Mario Tedeschini-Lalli e Fabrizio Venerandi
Mario Tedeschini-Lalli
Mi sembra che la riflessione sul concetto di “complessità” sia centrale.
Ne ho parlato occasionalmente proponendo di mettere in soffitta le immagini tutte analogiche della “superficialità” e della “profondità”. Quali saranno i percorsi complessi di conoscenza e quali quelli elementari nel futuro/presente digitale.
E’ fondamentale osservare la realtà per quella che è e non limitarsi a stracciarsi le vesti. Il problema, naturalmente, è che mentre la “profondità” poteva essere in qualche modo misurata (quante pagine, quanti libri di uno scaffale ecc.) e specialmente replicata (rileggere quel libro o quei libri), la complessità cognitiva digitale, in forma di percorsi reticolari, è di difficile misurazione e – specialmente – di difficilissima replicazione e quindi valutazione.
D’altra parte – non sono un esperto – ma credo che l’Italia fosse un Paese a basso indice “librario” anche prima dell’avvento del digitale. Proprio come è stato sempre un Paese a basso indice di giornali quotidiani, nonostante i giornalisti che ora si stracciano le vesti accusando “internet” della crisi…
Fabrizio Venerandi
Il “problema” è che la gestione della complessità è sommariamente complessa.

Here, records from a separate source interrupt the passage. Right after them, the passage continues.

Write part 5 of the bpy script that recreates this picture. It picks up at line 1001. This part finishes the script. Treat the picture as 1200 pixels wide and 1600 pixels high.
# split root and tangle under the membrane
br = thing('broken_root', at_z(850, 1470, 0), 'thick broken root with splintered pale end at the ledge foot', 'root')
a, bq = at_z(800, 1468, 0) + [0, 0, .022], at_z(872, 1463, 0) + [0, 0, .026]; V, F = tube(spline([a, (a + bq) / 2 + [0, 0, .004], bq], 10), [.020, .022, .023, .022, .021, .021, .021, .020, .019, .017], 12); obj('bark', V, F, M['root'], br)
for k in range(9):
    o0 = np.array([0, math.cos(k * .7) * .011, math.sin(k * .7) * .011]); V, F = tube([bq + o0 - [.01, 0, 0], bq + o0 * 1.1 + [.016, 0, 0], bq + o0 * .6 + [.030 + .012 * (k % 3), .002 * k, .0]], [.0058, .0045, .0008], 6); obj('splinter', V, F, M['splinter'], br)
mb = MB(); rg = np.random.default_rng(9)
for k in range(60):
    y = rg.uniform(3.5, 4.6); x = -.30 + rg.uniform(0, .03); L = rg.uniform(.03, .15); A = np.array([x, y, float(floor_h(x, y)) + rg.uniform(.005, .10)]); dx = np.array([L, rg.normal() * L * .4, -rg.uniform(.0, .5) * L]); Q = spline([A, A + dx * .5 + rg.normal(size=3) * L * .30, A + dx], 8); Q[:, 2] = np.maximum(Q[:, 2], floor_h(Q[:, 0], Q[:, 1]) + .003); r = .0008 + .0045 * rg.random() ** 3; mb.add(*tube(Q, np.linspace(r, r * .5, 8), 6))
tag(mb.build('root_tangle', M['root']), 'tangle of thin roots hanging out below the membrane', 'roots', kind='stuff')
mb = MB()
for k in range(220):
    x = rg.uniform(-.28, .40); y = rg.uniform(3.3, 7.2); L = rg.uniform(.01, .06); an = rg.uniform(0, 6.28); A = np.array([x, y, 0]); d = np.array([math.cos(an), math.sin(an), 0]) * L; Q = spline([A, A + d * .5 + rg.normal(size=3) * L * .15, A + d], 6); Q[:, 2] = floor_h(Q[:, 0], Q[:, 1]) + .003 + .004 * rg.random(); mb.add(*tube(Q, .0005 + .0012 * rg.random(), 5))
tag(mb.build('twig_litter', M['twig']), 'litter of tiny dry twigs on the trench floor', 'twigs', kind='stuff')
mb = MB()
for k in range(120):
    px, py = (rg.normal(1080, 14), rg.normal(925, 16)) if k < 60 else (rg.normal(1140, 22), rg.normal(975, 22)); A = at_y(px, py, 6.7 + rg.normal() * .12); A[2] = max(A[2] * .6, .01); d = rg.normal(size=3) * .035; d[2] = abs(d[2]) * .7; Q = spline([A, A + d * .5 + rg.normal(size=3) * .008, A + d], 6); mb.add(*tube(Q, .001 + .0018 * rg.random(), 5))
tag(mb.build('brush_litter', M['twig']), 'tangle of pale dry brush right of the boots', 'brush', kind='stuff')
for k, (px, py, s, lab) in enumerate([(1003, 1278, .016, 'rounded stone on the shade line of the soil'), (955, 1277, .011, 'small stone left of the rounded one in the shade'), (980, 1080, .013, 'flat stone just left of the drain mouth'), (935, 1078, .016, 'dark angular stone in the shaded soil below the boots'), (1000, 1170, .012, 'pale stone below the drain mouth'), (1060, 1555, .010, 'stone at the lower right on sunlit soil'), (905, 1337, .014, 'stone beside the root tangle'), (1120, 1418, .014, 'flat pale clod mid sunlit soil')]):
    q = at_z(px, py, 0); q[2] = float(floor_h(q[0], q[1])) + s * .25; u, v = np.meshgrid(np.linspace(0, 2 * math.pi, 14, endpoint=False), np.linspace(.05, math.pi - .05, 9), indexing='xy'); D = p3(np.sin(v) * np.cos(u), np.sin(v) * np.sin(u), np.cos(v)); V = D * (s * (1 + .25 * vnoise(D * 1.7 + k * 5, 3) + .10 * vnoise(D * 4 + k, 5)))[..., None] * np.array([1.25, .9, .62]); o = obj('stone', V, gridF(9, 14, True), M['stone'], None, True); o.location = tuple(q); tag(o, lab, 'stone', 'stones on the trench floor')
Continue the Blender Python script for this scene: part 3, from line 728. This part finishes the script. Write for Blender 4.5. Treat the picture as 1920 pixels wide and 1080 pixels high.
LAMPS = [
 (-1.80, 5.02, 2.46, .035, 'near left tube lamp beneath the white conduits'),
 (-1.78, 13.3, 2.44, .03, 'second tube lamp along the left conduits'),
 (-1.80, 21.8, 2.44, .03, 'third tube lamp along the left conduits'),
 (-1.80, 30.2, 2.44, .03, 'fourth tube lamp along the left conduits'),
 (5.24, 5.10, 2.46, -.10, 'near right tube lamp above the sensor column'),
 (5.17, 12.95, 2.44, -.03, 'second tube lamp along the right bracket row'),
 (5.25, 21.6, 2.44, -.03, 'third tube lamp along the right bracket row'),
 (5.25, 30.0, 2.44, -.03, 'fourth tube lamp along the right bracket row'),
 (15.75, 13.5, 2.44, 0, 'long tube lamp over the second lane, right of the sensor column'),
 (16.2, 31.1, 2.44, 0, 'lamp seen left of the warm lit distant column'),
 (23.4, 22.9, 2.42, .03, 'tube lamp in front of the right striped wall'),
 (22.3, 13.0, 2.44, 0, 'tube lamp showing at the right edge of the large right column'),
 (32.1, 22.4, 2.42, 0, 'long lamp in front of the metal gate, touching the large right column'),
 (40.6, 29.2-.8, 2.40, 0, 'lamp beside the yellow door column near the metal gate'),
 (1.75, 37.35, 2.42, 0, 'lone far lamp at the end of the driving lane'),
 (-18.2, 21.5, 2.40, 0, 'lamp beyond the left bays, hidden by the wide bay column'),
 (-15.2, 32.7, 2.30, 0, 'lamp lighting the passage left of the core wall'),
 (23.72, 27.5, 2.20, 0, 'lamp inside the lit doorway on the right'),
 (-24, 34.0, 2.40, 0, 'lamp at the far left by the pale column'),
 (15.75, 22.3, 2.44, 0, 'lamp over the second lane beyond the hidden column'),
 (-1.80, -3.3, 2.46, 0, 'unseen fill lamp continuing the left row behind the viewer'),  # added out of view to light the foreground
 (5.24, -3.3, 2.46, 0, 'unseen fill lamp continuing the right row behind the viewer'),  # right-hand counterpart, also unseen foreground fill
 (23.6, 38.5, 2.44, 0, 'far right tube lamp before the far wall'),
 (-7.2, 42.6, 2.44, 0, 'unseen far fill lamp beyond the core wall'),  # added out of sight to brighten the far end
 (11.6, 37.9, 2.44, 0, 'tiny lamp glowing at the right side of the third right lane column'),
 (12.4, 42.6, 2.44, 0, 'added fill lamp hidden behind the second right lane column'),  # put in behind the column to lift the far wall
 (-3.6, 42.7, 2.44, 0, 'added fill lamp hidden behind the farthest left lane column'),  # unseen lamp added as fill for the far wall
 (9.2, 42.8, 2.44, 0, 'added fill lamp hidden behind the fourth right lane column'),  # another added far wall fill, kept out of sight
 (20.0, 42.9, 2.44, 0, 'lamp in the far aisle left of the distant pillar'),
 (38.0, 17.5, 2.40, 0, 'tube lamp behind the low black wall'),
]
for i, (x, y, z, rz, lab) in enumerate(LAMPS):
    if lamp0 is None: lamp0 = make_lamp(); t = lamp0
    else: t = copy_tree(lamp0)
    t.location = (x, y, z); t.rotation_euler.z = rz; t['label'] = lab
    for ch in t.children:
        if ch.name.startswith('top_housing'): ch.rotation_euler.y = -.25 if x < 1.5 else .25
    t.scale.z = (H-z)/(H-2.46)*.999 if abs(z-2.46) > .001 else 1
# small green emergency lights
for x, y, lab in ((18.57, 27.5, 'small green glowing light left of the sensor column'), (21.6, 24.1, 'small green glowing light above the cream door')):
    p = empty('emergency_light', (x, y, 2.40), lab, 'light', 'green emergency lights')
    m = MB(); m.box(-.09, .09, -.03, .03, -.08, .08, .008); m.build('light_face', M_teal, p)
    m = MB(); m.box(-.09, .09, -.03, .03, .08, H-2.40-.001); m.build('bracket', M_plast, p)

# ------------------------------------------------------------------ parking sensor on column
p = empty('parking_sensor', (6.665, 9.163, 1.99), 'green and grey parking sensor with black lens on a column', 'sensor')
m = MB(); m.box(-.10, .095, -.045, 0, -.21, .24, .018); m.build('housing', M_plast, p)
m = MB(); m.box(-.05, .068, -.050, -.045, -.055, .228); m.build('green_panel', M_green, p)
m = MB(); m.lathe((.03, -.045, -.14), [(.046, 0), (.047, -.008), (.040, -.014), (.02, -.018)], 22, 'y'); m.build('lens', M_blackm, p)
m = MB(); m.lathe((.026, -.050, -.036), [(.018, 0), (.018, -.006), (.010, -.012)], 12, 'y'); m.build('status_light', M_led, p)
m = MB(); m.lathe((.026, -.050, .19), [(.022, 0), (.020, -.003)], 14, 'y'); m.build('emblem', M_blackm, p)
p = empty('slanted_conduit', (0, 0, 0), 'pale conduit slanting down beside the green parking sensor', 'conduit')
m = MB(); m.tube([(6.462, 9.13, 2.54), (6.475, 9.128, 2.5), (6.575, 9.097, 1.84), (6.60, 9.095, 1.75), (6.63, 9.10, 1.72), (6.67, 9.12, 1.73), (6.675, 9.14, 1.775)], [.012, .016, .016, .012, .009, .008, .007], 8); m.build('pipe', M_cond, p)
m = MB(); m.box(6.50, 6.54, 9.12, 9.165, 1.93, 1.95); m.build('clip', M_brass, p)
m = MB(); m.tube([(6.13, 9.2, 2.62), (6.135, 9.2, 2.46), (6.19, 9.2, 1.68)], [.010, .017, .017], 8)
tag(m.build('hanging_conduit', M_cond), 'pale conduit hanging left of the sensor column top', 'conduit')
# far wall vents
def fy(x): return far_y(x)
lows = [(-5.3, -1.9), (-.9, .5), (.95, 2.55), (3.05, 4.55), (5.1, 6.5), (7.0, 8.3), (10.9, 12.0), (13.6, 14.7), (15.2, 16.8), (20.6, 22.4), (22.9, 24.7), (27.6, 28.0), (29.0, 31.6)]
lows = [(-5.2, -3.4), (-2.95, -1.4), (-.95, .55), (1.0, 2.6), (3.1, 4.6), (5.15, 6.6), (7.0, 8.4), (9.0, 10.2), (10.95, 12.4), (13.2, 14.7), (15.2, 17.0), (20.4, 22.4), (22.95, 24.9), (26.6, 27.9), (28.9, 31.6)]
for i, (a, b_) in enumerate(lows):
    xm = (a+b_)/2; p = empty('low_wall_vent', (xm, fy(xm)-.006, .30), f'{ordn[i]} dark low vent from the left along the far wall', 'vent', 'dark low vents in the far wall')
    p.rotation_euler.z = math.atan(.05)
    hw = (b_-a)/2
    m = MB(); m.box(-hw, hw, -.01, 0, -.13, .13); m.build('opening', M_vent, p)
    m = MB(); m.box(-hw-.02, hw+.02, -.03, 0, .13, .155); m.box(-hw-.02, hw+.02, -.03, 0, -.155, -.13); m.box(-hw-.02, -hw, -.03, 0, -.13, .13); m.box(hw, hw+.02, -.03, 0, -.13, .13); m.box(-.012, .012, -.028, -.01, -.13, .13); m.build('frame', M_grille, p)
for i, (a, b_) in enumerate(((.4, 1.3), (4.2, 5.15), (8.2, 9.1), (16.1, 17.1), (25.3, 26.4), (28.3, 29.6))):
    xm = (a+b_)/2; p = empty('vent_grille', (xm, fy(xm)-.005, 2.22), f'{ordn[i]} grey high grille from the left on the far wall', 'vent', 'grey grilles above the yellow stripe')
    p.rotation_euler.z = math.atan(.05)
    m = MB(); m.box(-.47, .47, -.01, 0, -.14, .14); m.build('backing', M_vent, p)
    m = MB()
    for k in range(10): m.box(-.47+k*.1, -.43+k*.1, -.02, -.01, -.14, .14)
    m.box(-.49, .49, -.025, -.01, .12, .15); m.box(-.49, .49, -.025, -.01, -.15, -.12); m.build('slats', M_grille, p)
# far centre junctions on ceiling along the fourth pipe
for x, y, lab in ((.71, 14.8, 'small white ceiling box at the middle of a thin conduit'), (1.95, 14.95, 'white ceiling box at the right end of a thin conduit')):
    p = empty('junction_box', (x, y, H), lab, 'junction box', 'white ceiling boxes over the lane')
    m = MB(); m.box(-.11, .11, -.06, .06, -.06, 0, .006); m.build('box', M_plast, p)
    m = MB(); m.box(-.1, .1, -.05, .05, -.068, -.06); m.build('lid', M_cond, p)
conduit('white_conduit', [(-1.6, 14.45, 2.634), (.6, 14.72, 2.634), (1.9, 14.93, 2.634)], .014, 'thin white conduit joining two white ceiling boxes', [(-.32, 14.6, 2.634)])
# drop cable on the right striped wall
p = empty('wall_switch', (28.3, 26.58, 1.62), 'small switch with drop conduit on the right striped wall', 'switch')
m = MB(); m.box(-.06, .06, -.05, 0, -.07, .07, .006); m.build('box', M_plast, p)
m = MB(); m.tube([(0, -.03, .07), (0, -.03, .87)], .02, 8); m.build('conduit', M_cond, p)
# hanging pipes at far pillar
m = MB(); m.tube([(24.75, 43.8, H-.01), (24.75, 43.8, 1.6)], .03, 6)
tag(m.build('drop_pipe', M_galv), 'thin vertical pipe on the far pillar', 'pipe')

Nei corsi di formazione mi picco di insegnare le basi, da XLM in su, perché temo che parte consistente del panorama digitale stia riproponendo tool di authoring che pensano come quelli cartacei: “se in stampa viene bene siamo a posto” viene affiancato dal “se l’ebook passa la validazione e si ‘vede’ bene siamo a posto”. Poi sotto c’è un deserto di span. Invece buona parte del digitale è invisibile all’occhio (già meno all’orecchio), e proprio da lì si parte.
A latere, parlando di tirature e di digitale, trovo particolarmente significativo che proprio “tirature” di Spinazzola da quest’anno sia solo digitale. E vaticino che gli esempi di questo tipo saranno sempre più frequenti e forse questi spingeranno in maniera più consistente alla lettura in solo ebook.